A diary based on my latest attempts to get a job; this time in Munich. I'm an engineering graduate (and chartered engineer) with more than 10 years' experience in IT. Over five of these years have been spent in team leading and project management roles both in the UK and abroad.

Thursday, November 03, 2005

British railways

Yesterday I got up at 5am to get to London for an interview at 9am.

Considering I normally only wake up around 9am this wasn't easy. So to help, I shaved the evening before.

The shave was extremely close. So close, in fact, that I had a few cuts which were still visible yesterday evening. And this was from electric shaving!

I reached the station for the 6.33 train. It would get into London around 8.20 leaving me plenty of time to get to the interview (near Covent Garden).

Except. The train just stayed there until it was cancelled.

I went across the platform to another train which had pulled in. This was going to another mainland London station. Eventually.

Whilst I was on the train, as the time approached 9am, I realised I wouldn't reach London in time. So I phoned the company I was seeing and gave the receptionist a message that I would be late.

Just after 9am I reached the London station and then had to join a rather long queue for taxis.

Fortunately, despite the length of the queue it only took about five minutes before I reached the front and could get a taxi.

I don't remember so many roadworks in London, and I only left five months ago. But the route the driver took seemed to pass all the roadworks and this added to my anxiety.

Anyway, after 10 minutes I reached the office.

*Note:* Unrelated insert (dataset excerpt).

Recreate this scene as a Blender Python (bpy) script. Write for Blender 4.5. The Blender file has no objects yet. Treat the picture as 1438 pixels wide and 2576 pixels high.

When I reached the interview room I apologised to the interviewers (there was two of them) about my delay. Simultaneously, however, one of the interviewers apologised to me. Apparently he was late too, having gone to the wrong office!

A few years back I use to go to extraordinary steps to avoid these delays. But nowadays, in the UK, it's accepted that our transport infrastructure is very poor. Delays are inevitable. At least, I was able to phone ahead and they got my message.

From a not-very-good start the interview went well. They said as much at the end. Turns out they've been interviewing for over two months and haven't appointed anyone yet.

They stressed that although I had interviewed well they would still need to review and decide if I should go to the next stage.

This stage would be a competency test. Oh Fuckly Fuckington. I hate these for three reasons:

  1. I have a degree in electronics, that probably puts me in the top 2 - 5% of the population. So, there's really no need to test my numerical and verbal reasoning skills.
  2. If you need to assess my personality talk to me, at say, an interview. There's no need for Myers-Briggs test. And as for Belbins, just ask me (incidentally my Belbin types are: Team-worker and Co-ordinator).
  3. I'm not very good at them.
Actually, I have managed to do very well at them. In fact a few years ago I did very well at one for a major consultancy, much to my surprise. I fluffed, however, the third interview. The reason I did so well at them was that I bought a book on GMAT testing and went through the exercises.

Looks like I'm going to have to dig out that book and go through them again.

The annoying thing is that even if you do well on the IQ-type tests (and there is a danger that you fail because you score significantly higher than their profile requires) you can still fail because the tests suggest you're the wrong personality-type for their profile.